• [Task description] Only the pictures are omitted; repeat all other data exactly.

++++ Supplied information ++++

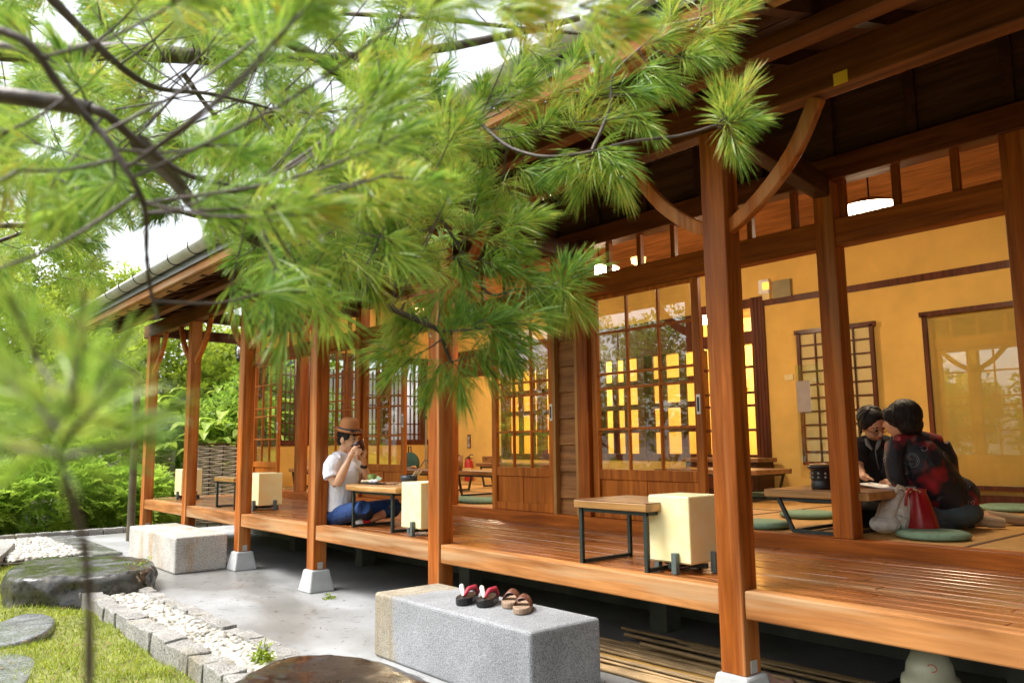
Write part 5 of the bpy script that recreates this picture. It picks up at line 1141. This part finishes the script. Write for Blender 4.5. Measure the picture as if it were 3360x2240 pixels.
# near hand
body.tube([at(1146, 1507, 8.65), at(1152, 1493, 8.64), at(1160, 1480, 8.635)], [.027, .036, .032], 10)
for q in (((1158, 1474), (1170, 1465), (1182, 1462)), ((1161, 1479), (1175, 1473), (1187, 1473)), ((1161, 1486), (1176, 1482), (1190, 1480)), ((1158, 1492), (1172, 1490), (1184, 1488))):
    body.tube([at(*q[0], 8.635), at(*q[1], 8.625), at(*q[2], 8.645)], [.0135, .0125, .0095], 8)
body.tube([at(1150, 1489, 8.64), at(1157, 1472, 8.645), at(1167, 1459, 8.66)], [.015, .013, .010], 8)
# far hand
body.tube([at(1195, 1524, 8.84), at(1193, 1510, 8.82), at(1190, 1499, 8.79)], [.027, .035, .030], 10)
for q in (((1188, 1504), (1176, 1500), (1164, 1496)), ((1190, 1498), (1180, 1494), (1170, 1491)), ((1197, 1497), (1201, 1484), (1197, 1471)), ((1194, 1493), (1196, 1478), (1190, 1466))):
    body.tube([at(*q[0], 8.79), at(*q[1], 8.77), at(*q[2], 8.75)], [.0135, .012, .0095], 8)
body.tube([at(1186, 1508, 8.80), at(1176, 1506, 8.76), at(1170, 1501, 8.73)], [.014, .013, .010], 8)
# lower leg
body.tube([at(1265, 1684, 8.72), at(1240, 1694, 8.66), at(1212, 1706, 8.62)], [.052, .044, .034], 10)
body.build('body', SKIN, P1, remesh=.0048, smooth=3)
head_detail(P1, H, M, gaze=-.002)
hb = MB(); hb.ell(H(-.022, 0, .045), (.118, .106, .112), M, 18, 12); hb.ell(H(-.065, 0, -.02), (.065, .088, .075), M); hb.ell(H(.062, 0, .090), (.055, .088, .028), M)
for q in (-1, 1): hb.ell(H(.030, q*.088, .045), (.045, .018, .050), M); hb.ell(H(.015, q*.094, .012), (.014, .010, .03), M)
for k in range(9): hb.tube([H(.075, -.07+.0175*k, .11), H(.112, -.072+.018*k, .075), H(.116, -.066+.017*k, .052)], [.014, .011, .003], 5)
hb.build('hair', HAIR, P1, remesh=.006, smooth=1)
hM = M @ Matrix.Rotation(R(4), 3, 'Y')
hat0 = H(-.008, 0, .088)
xf(MB().lathe([(.103, .0), (.150, -.004), (.170, .012), (.174, .018), (.170, .020), (.150, .005), (.118, .008), (.112, .05), (.104, .10), (.088, .138), (.05, .150), (0, .140)], (0, 0, 0), 36), hat0, hM).build('hat', FELT, P1, subsurf=1)
xf(MB().lathe([(.1195, .010), (.1165, .042), (.112, .043), (.112, .010)], (0, 0, 0), 36), hat0, hM).build('hat_band', RIBBON, P1)
sh = MB()
sh.tube([at(1112, 1682, D), at(1116, 1640, D), at(1122, 1590, D), at(1126, 1545, D), at(1124, 1508, D), at(1126, 1490, D)], [.165, .150, .155, .165, .120, .080], 20)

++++

• [Expected answer]
Write part 5 of the bpy script that recreates this picture. It picks up at line 1141. This part finishes the script. Write for Blender 4.5. Measure the picture as if it were 3360x2240 pixels.
# near hand
body.tube([at(1146, 1507, 8.65), at(1152, 1493, 8.64), at(1160, 1480, 8.635)], [.027, .036, .032], 10)
for q in (((1158, 1474), (1170, 1465), (1182, 1462)), ((1161, 1479), (1175, 1473), (1187, 1473)), ((1161, 1486), (1176, 1482), (1190, 1480)), ((1158, 1492), (1172, 1490), (1184, 1488))):
    body.tube([at(*q[0], 8.635), at(*q[1], 8.625), at(*q[2], 8.645)], [.0135, .0125, .0095], 8)
body.tube([at(1150, 1489, 8.64), at(1157, 1472, 8.645), at(1167, 1459, 8.66)], [.015, .013, .010], 8)
# far hand
body.tube([at(1195, 1524, 8.84), at(1193, 1510, 8.82), at(1190, 1499, 8.79)], [.027, .035, .030], 10)
for q in (((1188, 1504), (1176, 1500), (1164, 1496)), ((1190, 1498), (1180, 1494), (1170, 1491)), ((1197, 1497), (1201, 1484), (1197, 1471)), ((1194, 1493), (1196, 1478), (1190, 1466))):
    body.tube([at(*q[0], 8.79), at(*q[1], 8.77), at(*q[2], 8.75)], [.0135, .012, .0095], 8)
body.tube([at(1186, 1508, 8.80), at(1176, 1506, 8.76), at(1170, 1501, 8.73)], [.014, .013, .010], 8)
# lower leg
body.tube([at(1265, 1684, 8.72), at(1240, 1694, 8.66), at(1212, 1706, 8.62)], [.052, .044, .034], 10)
body.build('body', SKIN, P1, remesh=.0048, smooth=3)
head_detail(P1, H, M, gaze=-.002)
hb = MB(); hb.ell(H(-.022, 0, .045), (.118, .106, .112), M, 18, 12); hb.ell(H(-.065, 0, -.02), (.065, .088, .075), M); hb.ell(H(.062, 0, .090), (.055, .088, .028), M)
for q in (-1, 1): hb.ell(H(.030, q*.088, .045), (.045, .018, .050), M); hb.ell(H(.015, q*.094, .012), (.014, .010, .03), M)
for k in range(9): hb.tube([H(.075, -.07+.0175*k, .11), H(.112, -.072+.018*k, .075), H(.116, -.066+.017*k, .052)], [.014, .011, .003], 5)
hb.build('hair', HAIR, P1, remesh=.006, smooth=1)
hM = M @ Matrix.Rotation(R(4), 3, 'Y')
hat0 = H(-.008, 0, .088)
xf(MB().lathe([(.103, .0), (.150, -.004), (.170, .012), (.174, .018), (.170, .020), (.150, .005), (.118, .008), (.112, .05), (.104, .10), (.088, .138), (.05, .150), (0, .140)], (0, 0, 0), 36), hat0, hM).build('hat', FELT, P1, subsurf=1)
xf(MB().lathe([(.1195, .010), (.1165, .042), (.112, .043), (.112, .010)], (0, 0, 0), 36), hat0, hM).build('hat_band', RIBBON, P1)
sh = MB()
sh.tube([at(1112, 1682, D), at(1116, 1640, D), at(1122, 1590, D), at(1126, 1545, D), at(1124, 1508, D), at(1126, 1490, D)], [.165, .150, .155, .165, .120, .080], 20)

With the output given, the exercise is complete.